*SET PROBLEM*. Leaving out all pictures, please print only the lines from the one containing "Reconstruct this image" through the one containing "rnd = random.Random(7)".

*INFORMATION GIVEN*.

* Start *

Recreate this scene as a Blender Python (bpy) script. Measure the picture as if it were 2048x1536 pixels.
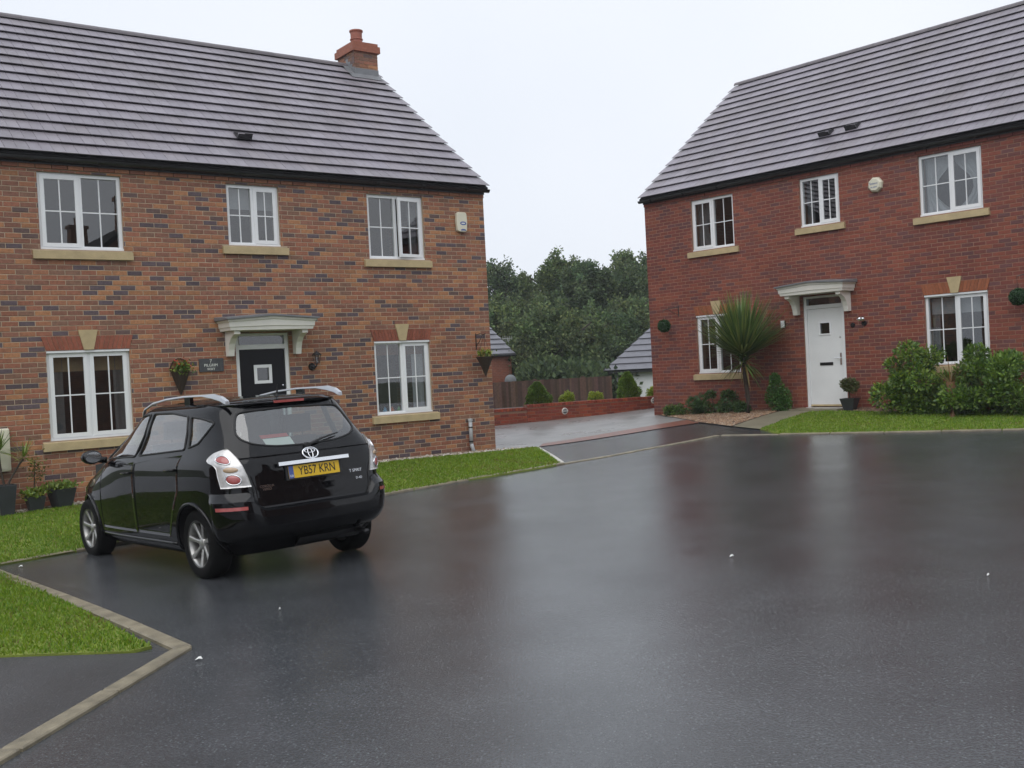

* End *
* Start *

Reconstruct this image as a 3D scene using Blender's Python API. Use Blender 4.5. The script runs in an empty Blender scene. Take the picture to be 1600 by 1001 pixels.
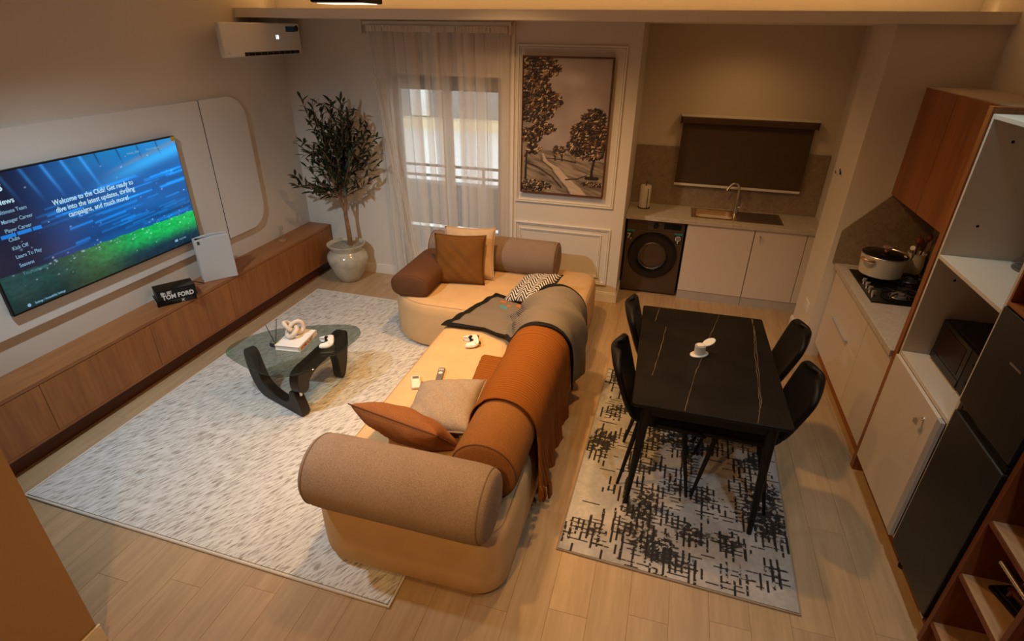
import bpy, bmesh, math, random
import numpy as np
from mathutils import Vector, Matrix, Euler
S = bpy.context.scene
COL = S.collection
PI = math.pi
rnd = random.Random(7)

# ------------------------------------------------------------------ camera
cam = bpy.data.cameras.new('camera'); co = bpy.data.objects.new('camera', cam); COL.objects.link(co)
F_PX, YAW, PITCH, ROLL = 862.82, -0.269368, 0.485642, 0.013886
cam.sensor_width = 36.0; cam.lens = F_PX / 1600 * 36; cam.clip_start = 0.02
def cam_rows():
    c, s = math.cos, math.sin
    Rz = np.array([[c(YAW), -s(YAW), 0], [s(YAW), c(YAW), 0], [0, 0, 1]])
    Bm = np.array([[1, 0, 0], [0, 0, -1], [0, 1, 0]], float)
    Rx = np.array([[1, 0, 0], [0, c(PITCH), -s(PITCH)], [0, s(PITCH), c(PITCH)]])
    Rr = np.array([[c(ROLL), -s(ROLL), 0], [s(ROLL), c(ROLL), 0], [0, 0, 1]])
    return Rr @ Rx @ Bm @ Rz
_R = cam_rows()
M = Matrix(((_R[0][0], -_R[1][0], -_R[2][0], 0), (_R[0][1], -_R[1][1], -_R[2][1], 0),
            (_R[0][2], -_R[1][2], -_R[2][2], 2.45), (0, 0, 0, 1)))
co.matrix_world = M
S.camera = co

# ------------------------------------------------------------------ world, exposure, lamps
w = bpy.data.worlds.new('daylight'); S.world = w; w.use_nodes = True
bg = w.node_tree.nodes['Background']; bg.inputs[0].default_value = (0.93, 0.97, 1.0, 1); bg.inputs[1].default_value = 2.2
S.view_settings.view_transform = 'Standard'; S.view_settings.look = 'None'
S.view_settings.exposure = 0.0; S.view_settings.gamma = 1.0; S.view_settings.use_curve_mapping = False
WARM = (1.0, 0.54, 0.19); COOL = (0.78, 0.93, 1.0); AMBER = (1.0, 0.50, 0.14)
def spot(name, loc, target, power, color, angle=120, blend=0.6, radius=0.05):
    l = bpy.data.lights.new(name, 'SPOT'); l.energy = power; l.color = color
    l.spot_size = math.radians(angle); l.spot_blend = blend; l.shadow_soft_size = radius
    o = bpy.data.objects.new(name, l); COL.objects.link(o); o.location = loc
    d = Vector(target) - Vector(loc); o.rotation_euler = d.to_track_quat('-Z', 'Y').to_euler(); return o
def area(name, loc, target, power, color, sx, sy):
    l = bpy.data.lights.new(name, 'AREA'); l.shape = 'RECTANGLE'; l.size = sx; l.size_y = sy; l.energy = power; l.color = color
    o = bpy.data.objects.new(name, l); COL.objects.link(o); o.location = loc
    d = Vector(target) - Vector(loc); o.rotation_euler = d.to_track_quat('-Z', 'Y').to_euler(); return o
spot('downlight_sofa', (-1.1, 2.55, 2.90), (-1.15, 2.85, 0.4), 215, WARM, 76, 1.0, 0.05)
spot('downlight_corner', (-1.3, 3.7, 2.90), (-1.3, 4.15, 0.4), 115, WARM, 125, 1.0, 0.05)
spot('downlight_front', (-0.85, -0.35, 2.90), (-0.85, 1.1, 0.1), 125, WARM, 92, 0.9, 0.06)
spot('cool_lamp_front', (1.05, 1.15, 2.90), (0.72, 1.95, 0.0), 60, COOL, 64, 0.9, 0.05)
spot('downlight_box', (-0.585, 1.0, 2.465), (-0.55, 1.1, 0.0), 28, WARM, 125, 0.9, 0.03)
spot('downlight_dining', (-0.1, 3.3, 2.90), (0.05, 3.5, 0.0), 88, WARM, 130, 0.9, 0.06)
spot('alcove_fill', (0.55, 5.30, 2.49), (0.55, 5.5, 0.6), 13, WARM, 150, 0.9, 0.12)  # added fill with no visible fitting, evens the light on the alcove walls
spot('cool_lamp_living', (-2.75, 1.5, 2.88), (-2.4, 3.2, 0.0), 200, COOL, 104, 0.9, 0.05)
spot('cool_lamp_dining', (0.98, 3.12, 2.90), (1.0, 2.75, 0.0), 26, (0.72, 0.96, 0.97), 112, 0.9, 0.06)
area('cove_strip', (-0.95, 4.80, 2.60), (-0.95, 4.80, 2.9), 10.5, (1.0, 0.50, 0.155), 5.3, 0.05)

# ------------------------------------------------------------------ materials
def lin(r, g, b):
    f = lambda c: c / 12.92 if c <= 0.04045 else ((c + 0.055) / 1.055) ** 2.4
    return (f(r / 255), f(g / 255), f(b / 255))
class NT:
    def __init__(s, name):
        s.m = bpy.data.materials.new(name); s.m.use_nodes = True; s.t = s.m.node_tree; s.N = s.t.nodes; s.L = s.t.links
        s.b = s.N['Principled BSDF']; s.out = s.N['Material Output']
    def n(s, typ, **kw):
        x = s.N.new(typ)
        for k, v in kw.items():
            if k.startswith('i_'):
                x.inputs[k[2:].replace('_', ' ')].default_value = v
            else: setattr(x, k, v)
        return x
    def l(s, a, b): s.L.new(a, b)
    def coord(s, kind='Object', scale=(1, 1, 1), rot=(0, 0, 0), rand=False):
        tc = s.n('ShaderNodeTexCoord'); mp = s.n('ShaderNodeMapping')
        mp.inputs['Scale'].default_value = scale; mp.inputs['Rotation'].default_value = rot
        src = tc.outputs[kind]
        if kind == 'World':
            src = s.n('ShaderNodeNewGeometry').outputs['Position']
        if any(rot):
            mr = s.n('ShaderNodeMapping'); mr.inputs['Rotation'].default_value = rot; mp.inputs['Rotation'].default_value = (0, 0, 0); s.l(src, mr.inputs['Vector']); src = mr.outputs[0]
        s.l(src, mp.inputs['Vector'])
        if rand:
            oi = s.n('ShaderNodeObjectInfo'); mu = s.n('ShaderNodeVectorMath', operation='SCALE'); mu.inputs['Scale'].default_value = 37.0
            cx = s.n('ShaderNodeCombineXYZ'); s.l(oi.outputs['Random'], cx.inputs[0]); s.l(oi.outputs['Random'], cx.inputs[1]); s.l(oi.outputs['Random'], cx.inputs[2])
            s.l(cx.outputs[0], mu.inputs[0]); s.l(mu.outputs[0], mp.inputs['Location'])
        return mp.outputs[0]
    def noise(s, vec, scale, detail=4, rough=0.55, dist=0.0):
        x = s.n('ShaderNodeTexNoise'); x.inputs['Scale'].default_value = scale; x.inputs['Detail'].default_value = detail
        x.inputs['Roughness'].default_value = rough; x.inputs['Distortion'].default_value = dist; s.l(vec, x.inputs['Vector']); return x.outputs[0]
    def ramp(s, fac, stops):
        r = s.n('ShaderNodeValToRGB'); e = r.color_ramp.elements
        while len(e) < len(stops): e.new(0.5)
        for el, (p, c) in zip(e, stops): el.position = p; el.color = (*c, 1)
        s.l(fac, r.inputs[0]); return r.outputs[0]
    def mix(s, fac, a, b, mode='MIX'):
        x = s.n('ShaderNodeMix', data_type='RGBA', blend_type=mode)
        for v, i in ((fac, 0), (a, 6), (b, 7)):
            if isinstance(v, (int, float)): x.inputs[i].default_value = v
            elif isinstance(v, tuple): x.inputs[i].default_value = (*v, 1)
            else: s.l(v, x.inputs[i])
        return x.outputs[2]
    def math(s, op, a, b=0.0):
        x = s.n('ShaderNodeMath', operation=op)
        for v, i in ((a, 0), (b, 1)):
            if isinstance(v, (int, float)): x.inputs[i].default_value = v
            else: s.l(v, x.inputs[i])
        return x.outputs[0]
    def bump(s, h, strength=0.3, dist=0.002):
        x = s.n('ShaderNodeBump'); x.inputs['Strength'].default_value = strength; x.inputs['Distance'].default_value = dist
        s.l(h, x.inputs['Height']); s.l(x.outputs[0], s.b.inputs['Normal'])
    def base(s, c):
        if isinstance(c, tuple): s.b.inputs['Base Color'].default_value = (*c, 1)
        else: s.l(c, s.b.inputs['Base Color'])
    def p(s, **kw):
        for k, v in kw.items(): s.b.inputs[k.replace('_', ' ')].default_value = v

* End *

*COMPLETED EXERCISE*.
Reconstruct this image as a 3D scene using Blender's Python API. Use Blender 4.5. The script runs in an empty Blender scene. Take the picture to be 1600 by 1001 pixels.
import bpy, bmesh, math, random
import numpy as np
from mathutils import Vector, Matrix, Euler
S = bpy.context.scene
COL = S.collection
PI = math.pi
rnd = random.Random(7)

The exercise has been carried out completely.